Copy exactly the lines from the start of the data below through the one that carries "tag(BLD.obj('office_block', mblue, None), 'pale", and only those.

────────────────────────────────────────

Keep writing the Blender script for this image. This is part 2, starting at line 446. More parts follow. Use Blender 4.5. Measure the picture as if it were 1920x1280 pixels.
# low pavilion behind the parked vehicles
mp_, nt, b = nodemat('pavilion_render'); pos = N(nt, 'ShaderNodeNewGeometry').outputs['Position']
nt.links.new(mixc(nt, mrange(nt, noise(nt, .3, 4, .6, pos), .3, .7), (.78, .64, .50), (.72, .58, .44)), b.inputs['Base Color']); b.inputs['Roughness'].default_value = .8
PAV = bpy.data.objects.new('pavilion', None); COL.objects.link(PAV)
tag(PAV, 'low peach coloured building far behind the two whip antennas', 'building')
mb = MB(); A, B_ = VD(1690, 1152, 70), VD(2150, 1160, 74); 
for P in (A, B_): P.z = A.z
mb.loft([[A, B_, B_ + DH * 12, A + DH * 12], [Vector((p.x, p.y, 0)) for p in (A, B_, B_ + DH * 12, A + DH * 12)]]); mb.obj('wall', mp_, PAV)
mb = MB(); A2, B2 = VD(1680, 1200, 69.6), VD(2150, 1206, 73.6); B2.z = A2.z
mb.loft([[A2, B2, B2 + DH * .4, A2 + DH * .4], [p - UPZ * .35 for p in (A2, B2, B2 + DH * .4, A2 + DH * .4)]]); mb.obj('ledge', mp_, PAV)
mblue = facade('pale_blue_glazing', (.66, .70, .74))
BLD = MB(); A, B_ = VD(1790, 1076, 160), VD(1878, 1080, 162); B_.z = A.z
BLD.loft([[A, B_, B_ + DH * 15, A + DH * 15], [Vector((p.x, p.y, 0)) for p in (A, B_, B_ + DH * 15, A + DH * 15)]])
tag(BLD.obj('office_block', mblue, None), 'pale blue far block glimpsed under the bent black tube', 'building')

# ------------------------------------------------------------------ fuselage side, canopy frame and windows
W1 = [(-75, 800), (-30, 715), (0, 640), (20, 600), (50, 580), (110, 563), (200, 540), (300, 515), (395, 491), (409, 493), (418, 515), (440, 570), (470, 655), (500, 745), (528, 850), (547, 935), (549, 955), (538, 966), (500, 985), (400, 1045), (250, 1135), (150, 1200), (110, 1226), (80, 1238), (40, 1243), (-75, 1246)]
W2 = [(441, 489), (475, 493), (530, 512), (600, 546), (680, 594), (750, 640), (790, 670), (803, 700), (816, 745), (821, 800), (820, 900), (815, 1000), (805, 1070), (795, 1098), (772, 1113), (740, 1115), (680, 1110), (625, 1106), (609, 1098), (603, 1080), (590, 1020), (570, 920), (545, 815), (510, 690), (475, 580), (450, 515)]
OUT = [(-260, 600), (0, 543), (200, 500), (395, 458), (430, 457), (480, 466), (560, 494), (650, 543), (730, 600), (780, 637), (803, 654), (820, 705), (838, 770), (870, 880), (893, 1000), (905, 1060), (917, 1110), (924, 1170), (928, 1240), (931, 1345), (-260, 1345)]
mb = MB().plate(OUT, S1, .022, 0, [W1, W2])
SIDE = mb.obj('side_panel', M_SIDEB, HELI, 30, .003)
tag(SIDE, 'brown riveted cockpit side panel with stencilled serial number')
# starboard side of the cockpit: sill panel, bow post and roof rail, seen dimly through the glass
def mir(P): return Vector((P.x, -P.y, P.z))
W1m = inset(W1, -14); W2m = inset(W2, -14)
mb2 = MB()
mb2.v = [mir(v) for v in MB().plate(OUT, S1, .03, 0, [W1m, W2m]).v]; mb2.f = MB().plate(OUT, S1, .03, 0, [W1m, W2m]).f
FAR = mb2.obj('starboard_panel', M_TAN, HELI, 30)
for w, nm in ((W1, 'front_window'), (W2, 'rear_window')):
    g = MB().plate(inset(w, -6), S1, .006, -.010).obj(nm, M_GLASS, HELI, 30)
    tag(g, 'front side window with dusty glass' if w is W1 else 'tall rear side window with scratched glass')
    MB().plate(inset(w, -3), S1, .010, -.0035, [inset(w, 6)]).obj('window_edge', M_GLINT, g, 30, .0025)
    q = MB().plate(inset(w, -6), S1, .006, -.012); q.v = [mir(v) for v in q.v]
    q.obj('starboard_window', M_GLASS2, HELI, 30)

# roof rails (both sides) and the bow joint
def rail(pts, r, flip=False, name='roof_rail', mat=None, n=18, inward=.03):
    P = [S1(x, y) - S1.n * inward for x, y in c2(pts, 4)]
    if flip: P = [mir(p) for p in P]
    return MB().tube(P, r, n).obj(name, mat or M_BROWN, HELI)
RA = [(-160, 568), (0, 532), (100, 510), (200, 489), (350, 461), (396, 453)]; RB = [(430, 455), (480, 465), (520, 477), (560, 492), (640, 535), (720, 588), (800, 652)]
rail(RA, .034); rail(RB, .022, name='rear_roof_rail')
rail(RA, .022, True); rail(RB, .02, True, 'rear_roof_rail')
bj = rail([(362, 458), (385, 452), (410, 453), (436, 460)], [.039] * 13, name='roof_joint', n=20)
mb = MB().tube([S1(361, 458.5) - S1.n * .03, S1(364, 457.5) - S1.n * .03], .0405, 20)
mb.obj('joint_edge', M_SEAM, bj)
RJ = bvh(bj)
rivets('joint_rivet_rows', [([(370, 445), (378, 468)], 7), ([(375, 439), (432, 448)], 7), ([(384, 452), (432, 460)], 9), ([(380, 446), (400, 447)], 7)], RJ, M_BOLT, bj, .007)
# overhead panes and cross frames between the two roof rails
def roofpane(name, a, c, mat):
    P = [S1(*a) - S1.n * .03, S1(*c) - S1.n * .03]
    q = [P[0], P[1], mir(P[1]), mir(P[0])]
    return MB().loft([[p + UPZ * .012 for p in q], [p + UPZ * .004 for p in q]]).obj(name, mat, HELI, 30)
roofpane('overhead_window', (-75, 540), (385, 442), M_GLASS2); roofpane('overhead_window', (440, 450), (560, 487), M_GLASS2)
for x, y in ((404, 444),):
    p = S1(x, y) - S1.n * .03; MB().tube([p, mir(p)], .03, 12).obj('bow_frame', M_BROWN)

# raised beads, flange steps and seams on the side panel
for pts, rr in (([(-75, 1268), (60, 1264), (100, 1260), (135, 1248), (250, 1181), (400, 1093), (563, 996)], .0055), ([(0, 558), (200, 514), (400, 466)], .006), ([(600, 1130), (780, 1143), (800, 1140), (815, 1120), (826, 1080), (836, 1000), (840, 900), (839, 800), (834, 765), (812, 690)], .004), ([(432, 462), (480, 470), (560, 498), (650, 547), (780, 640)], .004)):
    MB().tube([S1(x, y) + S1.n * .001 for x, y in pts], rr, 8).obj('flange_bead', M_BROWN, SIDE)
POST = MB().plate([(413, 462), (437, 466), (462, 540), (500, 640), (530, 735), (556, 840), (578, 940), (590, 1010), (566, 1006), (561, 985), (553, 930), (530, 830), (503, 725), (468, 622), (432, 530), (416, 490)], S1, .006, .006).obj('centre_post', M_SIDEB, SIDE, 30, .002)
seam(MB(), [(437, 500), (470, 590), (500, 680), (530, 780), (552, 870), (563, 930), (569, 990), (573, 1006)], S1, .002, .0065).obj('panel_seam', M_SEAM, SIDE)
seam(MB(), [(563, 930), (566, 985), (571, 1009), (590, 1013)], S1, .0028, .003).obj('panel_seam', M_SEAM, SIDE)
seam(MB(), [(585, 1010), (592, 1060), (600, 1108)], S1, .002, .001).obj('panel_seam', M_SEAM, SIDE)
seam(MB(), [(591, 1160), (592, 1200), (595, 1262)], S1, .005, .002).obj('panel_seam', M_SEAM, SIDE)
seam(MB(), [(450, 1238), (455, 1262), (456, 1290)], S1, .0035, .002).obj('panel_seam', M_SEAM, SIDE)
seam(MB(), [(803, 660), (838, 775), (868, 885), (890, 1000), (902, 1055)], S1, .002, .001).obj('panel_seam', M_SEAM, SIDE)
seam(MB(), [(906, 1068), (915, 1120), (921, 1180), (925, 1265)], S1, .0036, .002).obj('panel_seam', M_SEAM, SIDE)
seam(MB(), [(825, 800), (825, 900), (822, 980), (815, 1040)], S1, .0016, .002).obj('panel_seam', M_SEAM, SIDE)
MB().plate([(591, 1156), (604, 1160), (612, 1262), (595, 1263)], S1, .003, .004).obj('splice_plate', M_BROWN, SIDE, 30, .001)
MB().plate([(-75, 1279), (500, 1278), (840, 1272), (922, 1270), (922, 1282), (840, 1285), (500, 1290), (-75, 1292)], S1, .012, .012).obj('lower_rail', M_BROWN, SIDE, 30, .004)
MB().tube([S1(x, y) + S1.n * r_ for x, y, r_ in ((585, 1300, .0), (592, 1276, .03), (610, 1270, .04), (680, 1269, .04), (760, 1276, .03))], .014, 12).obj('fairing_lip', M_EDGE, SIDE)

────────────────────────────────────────

§ Solution for this task
Keep writing the Blender script for this image. This is part 2, starting at line 446. More parts follow. Use Blender 4.5. Measure the picture as if it were 1920x1280 pixels.
# low pavilion behind the parked vehicles
mp_, nt, b = nodemat('pavilion_render'); pos = N(nt, 'ShaderNodeNewGeometry').outputs['Position']
nt.links.new(mixc(nt, mrange(nt, noise(nt, .3, 4, .6, pos), .3, .7), (.78, .64, .50), (.72, .58, .44)), b.inputs['Base Color']); b.inputs['Roughness'].default_value = .8
PAV = bpy.data.objects.new('pavilion', None); COL.objects.link(PAV)
tag(PAV, 'low peach coloured building far behind the two whip antennas', 'building')
mb = MB(); A, B_ = VD(1690, 1152, 70), VD(2150, 1160, 74); 
for P in (A, B_): P.z = A.z
mb.loft([[A, B_, B_ + DH * 12, A + DH * 12], [Vector((p.x, p.y, 0)) for p in (A, B_, B_ + DH * 12, A + DH * 12)]]); mb.obj('wall', mp_, PAV)
mb = MB(); A2, B2 = VD(1680, 1200, 69.6), VD(2150, 1206, 73.6); B2.z = A2.z
mb.loft([[A2, B2, B2 + DH * .4, A2 + DH * .4], [p - UPZ * .35 for p in (A2, B2, B2 + DH * .4, A2 + DH * .4)]]); mb.obj('ledge', mp_, PAV)
mblue = facade('pale_blue_glazing', (.66, .70, .74))
BLD = MB(); A, B_ = VD(1790, 1076, 160), VD(1878, 1080, 162); B_.z = A.z
BLD.loft([[A, B_, B_ + DH * 15, A + DH * 15], [Vector((p.x, p.y, 0)) for p in (A, B_, B_ + DH * 15, A + DH * 15)]])
tag(BLD.obj('office_block', mblue, None), 'pale blue far block glimpsed under the bent black tube', 'building')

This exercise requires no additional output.